Before the change, 18 Crescenta Valley students were suspended and officials recorded 14 incidents involving students fighting or misbehaving during the open lunch.

Under the new policy, there were just seven suspensions and four incidents related to the open lunch period.

School board member Mary Boger said the initial discussion over the open lunch began with concern over student involvement with drugs during the lunch period.

“We were not concerned with tardies or absences. We were concerned with the extraordinary number of students we were seeing on an expulsion basis that dealt directly with the use of drugs,” she said.

Deputy Supt. John Garcia said officials will continue to monitor suspensions, tardiness and absences following lunch after seeing a slight decrease in absences that was “not monumental,” but “leading in the right direction.”

School board member Nayiri Nahabedian said she wants to examine lunch policies among the district’s other high schools.
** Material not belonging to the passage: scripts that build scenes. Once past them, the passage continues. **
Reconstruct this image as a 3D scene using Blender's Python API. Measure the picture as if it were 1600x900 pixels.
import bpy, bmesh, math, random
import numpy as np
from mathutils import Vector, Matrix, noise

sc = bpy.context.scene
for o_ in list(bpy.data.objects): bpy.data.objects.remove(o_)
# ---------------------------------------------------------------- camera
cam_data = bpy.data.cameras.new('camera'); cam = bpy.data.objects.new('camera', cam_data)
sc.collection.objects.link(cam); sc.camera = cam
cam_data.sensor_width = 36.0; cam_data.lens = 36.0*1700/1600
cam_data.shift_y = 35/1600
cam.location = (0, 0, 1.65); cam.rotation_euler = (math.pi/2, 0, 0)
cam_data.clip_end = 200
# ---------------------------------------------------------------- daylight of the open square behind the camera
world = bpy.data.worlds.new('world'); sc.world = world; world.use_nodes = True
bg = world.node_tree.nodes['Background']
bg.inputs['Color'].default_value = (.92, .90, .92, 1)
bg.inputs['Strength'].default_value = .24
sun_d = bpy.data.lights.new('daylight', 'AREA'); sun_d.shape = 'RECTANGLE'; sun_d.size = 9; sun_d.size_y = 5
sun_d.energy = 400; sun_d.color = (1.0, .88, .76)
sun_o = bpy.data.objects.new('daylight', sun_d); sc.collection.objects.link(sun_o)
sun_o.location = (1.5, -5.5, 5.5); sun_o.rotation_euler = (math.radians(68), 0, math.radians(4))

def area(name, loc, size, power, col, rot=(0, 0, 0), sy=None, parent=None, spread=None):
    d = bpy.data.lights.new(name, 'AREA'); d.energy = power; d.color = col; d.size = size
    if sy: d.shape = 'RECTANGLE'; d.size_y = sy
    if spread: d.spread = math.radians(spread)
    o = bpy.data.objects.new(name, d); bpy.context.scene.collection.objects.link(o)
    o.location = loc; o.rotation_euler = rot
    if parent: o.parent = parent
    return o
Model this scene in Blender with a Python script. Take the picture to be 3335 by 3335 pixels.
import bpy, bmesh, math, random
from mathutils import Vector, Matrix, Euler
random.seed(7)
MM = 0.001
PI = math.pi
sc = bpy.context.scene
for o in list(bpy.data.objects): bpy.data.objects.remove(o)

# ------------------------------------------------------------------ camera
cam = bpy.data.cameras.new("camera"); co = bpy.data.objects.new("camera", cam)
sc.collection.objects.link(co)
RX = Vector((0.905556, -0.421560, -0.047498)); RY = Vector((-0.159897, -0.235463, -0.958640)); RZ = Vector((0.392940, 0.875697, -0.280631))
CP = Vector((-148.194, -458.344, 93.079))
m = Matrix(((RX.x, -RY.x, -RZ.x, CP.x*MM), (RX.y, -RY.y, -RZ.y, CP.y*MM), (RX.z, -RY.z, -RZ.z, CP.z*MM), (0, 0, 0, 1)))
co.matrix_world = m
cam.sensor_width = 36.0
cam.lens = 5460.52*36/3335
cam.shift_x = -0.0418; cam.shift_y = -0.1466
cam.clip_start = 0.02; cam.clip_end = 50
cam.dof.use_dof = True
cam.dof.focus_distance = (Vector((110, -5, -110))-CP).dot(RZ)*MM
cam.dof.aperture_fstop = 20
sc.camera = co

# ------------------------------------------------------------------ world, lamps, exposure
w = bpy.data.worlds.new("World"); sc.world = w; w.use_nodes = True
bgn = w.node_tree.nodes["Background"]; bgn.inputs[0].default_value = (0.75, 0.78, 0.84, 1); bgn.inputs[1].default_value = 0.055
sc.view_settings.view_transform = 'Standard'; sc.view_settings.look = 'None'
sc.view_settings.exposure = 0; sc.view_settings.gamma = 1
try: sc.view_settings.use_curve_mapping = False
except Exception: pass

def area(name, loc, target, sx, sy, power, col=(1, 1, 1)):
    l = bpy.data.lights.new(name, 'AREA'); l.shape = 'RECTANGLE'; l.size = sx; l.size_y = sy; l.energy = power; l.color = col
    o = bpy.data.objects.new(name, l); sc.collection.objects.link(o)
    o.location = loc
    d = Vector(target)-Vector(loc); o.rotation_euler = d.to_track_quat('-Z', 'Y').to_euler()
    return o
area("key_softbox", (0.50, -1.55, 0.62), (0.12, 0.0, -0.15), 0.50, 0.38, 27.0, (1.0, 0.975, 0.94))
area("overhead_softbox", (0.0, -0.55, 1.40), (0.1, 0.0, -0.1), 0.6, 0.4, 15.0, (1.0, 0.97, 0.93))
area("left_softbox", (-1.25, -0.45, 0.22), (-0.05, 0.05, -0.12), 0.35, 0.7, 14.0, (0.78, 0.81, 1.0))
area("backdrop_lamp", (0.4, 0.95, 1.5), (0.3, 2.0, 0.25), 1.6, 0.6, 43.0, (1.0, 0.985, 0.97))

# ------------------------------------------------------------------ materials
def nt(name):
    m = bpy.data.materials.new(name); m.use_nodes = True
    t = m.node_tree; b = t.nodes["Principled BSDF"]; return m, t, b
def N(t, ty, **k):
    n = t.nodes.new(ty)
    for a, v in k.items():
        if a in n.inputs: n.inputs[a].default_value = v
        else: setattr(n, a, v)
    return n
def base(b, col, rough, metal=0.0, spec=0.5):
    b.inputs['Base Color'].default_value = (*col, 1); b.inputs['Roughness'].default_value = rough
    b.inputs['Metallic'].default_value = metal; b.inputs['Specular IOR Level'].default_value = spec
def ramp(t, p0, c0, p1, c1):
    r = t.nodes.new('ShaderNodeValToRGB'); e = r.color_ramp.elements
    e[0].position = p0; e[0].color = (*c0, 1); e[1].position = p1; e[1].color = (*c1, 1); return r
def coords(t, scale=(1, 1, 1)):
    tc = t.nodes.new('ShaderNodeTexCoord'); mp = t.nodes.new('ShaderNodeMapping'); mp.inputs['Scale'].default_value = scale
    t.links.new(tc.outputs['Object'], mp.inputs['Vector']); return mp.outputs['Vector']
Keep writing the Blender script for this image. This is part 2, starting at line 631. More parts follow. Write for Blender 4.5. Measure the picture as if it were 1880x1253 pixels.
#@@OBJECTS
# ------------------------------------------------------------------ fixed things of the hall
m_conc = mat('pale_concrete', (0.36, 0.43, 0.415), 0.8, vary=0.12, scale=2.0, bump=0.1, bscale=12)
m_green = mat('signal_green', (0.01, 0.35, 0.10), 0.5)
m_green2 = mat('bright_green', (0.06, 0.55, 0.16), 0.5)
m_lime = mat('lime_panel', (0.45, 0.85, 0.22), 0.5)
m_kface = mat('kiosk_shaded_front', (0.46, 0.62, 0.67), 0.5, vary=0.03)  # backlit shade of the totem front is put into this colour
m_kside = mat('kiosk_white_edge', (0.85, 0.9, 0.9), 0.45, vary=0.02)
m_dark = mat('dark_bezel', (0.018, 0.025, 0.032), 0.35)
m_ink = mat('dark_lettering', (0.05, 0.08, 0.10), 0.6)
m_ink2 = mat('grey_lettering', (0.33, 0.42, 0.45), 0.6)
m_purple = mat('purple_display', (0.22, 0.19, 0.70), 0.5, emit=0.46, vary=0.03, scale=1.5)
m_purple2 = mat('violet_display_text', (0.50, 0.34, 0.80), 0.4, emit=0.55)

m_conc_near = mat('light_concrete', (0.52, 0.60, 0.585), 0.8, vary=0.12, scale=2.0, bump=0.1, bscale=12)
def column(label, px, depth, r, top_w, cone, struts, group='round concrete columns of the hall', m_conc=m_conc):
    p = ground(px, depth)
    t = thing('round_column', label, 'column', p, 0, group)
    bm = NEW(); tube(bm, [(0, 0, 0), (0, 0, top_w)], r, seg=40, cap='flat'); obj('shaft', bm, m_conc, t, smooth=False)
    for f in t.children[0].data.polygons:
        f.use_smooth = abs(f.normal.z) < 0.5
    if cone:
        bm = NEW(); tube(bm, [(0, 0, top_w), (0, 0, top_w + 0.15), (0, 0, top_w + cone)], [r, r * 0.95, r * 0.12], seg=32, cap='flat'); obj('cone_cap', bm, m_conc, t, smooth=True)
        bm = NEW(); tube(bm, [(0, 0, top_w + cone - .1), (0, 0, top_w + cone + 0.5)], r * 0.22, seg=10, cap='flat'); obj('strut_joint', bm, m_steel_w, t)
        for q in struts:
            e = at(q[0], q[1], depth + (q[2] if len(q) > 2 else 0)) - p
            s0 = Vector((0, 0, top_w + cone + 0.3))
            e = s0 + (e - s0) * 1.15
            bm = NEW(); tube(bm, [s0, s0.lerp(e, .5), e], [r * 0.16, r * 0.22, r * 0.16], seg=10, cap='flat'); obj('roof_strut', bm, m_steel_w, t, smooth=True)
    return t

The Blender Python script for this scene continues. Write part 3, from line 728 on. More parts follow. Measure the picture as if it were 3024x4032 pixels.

The Hoover campus was closed in 1992 and open lunch at Glendale High was eliminated in 1994.

“Whether personally I am for an open campus or not, I really need to have a good reason why Glendale High School, for example, would not have this opportunity for its students where CV High School would,” she said.

School board member Greg Krikorian disagreed with examining the difference.

“Every school has a different culture,” he said, and added his support for maintaining Crescenta Valley’s open lunch.

“We put the onus on the students to be responsible. Here’s the opportunity for them to take it,” he said.

School board president Christine Walters said she did not want to encourage any additional students in the district to leave campus.

“I still believe the safest place to be is at school. My preference is not to be more permissive than what we are now,” she said.